### Set task:
Copy exactly, and only, the lines between the line holding "Generate a Blender" and the line holding "from mathutils import", inclusive; skip the pictures.

### Exercise materials:
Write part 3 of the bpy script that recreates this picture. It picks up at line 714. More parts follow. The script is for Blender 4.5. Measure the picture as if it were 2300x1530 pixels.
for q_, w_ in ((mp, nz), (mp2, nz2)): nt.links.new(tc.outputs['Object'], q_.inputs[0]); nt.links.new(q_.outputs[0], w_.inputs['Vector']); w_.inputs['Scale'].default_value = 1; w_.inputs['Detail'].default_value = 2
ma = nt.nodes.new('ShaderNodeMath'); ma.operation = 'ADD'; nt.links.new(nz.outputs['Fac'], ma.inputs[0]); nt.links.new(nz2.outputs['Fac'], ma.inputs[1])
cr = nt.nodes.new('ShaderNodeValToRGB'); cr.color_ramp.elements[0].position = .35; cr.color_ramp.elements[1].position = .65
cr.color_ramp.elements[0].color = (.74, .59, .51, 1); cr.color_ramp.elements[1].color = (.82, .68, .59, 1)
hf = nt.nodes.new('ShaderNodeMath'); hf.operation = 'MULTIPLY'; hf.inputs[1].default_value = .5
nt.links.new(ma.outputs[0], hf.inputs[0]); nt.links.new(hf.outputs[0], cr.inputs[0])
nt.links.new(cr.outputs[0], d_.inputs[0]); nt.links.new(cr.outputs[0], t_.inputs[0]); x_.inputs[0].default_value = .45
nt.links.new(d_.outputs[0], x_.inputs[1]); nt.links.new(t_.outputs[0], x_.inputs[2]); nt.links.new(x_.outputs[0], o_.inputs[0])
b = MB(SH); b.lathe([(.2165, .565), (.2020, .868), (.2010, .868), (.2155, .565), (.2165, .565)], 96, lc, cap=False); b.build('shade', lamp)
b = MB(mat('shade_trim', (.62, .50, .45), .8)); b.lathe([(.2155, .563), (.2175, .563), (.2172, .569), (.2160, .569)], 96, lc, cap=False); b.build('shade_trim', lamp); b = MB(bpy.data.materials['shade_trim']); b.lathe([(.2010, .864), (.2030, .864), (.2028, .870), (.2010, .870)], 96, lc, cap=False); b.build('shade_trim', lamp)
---
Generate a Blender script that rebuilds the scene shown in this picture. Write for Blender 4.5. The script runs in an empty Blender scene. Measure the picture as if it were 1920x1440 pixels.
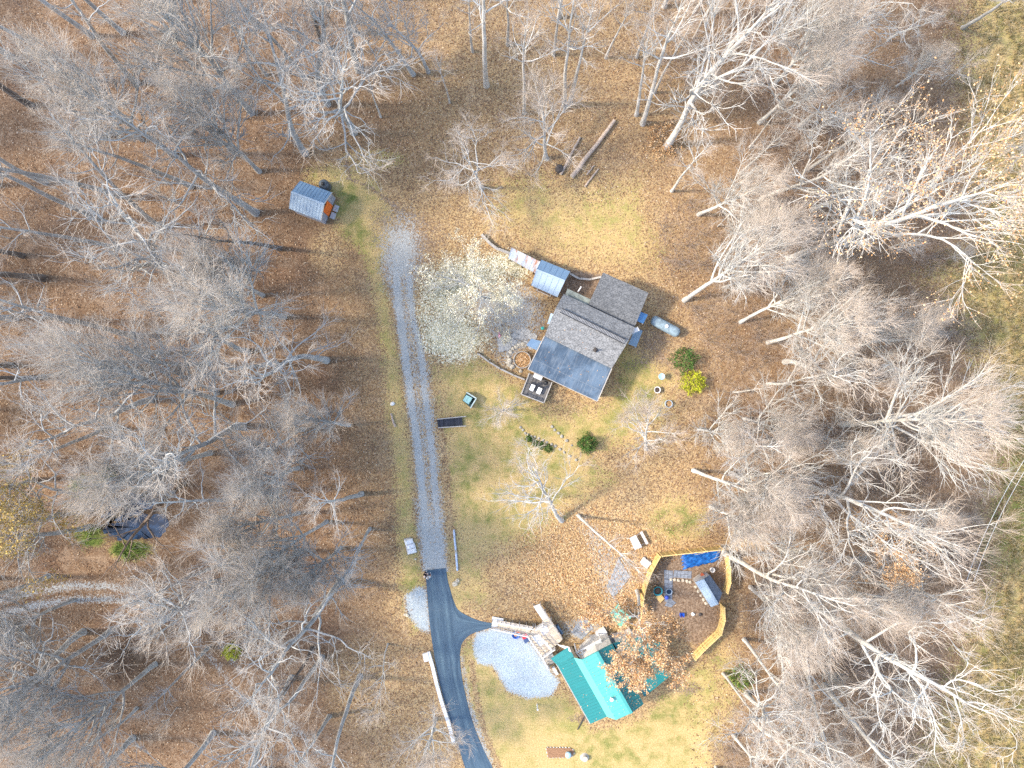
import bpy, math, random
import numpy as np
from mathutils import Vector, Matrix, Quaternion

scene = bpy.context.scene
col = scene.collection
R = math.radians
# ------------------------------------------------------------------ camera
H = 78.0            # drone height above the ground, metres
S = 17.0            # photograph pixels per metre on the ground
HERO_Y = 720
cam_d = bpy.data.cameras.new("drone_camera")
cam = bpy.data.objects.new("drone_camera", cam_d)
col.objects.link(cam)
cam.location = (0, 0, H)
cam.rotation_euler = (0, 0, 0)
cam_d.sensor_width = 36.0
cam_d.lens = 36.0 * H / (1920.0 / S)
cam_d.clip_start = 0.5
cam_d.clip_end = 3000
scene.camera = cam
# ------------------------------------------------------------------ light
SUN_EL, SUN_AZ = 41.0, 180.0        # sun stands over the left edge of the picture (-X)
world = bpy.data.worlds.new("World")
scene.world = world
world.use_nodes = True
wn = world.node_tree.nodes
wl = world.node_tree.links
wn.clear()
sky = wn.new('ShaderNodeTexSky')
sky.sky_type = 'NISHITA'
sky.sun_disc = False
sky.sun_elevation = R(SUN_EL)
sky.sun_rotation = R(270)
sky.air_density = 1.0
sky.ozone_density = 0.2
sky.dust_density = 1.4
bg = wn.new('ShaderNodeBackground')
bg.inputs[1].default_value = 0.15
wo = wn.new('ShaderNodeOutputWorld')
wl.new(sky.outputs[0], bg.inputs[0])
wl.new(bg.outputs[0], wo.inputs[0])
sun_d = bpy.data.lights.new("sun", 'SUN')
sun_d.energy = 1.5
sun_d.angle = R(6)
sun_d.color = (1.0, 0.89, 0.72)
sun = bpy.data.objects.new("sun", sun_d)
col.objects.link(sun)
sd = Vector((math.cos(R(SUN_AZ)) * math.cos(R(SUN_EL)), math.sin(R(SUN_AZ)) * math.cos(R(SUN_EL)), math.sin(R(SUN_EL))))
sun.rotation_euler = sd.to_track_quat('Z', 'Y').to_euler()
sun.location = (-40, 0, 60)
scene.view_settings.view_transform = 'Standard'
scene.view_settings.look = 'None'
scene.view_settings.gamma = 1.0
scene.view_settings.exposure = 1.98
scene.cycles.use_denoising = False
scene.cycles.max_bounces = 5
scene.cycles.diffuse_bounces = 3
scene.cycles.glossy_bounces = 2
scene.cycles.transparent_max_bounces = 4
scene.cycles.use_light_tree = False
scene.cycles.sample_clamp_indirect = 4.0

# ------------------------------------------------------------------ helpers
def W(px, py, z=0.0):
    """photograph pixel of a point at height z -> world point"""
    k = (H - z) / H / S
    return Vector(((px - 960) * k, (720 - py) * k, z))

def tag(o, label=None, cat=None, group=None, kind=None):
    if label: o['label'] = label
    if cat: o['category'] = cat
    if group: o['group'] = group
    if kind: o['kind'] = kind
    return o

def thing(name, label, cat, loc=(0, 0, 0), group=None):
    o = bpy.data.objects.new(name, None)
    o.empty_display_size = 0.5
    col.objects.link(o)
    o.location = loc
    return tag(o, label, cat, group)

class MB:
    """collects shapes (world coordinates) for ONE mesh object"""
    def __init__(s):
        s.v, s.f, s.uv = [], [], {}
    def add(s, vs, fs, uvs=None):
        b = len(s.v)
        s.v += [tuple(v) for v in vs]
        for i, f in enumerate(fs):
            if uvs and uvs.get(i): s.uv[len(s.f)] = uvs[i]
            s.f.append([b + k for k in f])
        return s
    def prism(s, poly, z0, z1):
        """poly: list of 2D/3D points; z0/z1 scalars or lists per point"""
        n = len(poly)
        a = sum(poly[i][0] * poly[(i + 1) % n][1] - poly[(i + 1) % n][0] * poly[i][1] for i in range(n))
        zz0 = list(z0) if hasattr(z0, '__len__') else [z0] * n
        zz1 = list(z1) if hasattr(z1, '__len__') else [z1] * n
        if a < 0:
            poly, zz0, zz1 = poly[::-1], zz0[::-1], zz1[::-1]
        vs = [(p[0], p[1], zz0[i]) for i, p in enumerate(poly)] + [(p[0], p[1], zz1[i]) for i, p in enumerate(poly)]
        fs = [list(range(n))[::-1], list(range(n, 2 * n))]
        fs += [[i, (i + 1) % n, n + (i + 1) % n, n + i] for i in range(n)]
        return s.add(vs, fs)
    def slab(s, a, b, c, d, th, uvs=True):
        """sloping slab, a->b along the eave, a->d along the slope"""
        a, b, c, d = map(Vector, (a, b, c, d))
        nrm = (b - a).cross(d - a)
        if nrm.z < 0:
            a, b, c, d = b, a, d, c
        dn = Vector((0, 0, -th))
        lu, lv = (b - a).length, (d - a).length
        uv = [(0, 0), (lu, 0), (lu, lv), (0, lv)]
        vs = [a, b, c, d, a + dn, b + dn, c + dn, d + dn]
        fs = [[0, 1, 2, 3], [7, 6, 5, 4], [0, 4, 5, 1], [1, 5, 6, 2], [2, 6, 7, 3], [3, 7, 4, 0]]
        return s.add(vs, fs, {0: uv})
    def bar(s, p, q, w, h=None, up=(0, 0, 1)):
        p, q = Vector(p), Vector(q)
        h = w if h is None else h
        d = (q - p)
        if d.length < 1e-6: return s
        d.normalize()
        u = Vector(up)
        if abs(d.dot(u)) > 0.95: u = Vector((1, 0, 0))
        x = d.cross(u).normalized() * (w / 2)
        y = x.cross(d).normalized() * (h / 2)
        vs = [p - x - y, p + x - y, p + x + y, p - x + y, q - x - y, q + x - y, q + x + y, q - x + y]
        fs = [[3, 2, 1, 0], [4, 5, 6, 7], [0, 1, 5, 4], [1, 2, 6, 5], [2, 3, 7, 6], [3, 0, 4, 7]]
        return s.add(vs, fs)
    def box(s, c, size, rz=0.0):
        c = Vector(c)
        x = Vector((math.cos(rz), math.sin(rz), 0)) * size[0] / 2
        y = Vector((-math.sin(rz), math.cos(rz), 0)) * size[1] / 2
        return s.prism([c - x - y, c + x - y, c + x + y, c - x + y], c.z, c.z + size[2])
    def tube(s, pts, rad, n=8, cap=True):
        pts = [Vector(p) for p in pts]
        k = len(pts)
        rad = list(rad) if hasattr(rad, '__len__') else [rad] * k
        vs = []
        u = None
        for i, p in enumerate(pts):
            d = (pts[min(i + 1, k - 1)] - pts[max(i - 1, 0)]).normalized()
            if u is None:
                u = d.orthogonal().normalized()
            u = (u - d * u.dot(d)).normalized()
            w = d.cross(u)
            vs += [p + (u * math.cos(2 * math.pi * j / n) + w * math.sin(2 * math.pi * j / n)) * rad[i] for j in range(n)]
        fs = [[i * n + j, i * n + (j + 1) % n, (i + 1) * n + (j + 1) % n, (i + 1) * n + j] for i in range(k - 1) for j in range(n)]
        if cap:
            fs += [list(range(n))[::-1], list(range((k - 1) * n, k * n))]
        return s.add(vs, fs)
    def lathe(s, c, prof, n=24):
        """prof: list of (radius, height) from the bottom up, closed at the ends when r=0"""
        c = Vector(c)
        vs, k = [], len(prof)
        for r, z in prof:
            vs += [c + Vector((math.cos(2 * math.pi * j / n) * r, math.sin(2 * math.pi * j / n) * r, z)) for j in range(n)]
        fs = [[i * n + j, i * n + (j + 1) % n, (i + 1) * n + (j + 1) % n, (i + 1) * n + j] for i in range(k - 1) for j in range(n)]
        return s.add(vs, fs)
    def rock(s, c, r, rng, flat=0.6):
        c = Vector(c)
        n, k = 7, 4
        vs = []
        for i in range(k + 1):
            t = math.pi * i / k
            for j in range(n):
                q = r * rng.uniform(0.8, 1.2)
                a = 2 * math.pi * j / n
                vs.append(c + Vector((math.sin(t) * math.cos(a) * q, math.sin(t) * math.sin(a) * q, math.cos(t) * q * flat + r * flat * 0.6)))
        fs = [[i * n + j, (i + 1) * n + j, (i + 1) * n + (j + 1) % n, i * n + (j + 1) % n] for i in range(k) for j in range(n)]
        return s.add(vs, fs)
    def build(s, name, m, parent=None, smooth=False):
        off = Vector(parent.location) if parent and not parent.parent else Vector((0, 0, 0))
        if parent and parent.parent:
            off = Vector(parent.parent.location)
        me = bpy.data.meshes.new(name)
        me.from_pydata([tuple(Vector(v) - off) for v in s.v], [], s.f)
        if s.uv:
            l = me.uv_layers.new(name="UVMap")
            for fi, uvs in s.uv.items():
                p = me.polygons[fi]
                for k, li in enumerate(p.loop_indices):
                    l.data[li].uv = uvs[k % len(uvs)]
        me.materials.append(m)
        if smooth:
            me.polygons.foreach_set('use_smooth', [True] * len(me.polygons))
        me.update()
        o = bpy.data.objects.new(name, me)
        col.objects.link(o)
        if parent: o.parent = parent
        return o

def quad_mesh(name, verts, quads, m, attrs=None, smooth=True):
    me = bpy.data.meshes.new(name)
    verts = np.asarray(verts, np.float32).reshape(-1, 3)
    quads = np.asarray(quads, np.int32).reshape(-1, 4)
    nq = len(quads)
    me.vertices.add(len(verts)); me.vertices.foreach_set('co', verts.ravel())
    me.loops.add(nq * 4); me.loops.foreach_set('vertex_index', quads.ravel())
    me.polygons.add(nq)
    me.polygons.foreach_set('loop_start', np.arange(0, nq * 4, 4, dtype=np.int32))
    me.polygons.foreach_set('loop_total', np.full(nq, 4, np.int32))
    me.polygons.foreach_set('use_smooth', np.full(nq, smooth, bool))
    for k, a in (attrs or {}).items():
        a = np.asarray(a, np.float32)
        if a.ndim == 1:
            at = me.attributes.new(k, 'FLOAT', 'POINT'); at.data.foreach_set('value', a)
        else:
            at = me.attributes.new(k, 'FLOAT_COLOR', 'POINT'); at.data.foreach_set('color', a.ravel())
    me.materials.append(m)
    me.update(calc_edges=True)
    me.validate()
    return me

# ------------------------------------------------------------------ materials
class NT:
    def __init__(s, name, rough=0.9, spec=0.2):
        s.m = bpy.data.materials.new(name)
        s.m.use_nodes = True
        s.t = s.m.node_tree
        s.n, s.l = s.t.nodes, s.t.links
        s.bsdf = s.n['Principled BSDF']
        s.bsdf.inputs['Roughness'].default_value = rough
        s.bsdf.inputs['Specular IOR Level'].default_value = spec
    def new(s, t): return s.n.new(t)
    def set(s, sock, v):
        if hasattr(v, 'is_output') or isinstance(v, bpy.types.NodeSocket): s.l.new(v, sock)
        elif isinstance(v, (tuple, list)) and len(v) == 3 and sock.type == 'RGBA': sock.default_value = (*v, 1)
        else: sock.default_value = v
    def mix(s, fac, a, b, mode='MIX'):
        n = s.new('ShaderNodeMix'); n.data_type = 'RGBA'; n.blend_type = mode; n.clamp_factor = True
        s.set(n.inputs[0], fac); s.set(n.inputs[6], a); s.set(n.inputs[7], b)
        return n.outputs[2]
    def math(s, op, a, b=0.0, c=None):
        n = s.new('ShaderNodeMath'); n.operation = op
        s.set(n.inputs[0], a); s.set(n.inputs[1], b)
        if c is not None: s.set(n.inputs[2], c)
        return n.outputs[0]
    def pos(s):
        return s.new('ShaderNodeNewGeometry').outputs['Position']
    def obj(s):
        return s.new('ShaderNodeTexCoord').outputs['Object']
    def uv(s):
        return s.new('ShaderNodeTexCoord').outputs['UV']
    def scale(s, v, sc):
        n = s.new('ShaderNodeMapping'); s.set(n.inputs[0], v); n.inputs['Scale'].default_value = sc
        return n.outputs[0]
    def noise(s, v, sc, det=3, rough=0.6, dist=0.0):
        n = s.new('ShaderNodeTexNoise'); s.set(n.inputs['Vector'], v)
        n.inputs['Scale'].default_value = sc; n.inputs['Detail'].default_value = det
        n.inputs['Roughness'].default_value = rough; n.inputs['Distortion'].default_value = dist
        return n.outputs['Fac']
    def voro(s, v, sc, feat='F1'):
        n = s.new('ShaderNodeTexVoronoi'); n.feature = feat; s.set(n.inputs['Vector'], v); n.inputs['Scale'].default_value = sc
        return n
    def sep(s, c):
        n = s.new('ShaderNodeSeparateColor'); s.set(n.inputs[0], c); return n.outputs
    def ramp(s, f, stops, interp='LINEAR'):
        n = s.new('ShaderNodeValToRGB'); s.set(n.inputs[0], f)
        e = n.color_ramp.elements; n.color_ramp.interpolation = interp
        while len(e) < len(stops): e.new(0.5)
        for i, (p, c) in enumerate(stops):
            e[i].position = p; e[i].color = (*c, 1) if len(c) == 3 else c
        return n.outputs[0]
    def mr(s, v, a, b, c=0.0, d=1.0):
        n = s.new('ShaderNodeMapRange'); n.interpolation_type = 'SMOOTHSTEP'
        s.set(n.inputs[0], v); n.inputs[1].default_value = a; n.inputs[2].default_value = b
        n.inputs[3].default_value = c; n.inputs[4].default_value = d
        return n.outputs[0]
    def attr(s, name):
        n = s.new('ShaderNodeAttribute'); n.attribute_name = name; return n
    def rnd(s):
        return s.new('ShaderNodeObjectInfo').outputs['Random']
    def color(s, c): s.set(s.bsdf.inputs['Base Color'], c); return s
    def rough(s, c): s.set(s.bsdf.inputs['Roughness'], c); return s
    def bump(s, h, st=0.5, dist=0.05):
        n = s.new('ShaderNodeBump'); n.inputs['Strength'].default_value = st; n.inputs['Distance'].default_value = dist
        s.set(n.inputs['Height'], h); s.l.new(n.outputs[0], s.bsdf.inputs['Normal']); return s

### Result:
Generate a Blender script that rebuilds the scene shown in this picture. Write for Blender 4.5. The script runs in an empty Blender scene. Measure the picture as if it were 1920x1440 pixels.
import bpy, math, random
import numpy as np
from mathutils import Vector, Matrix, Quaternion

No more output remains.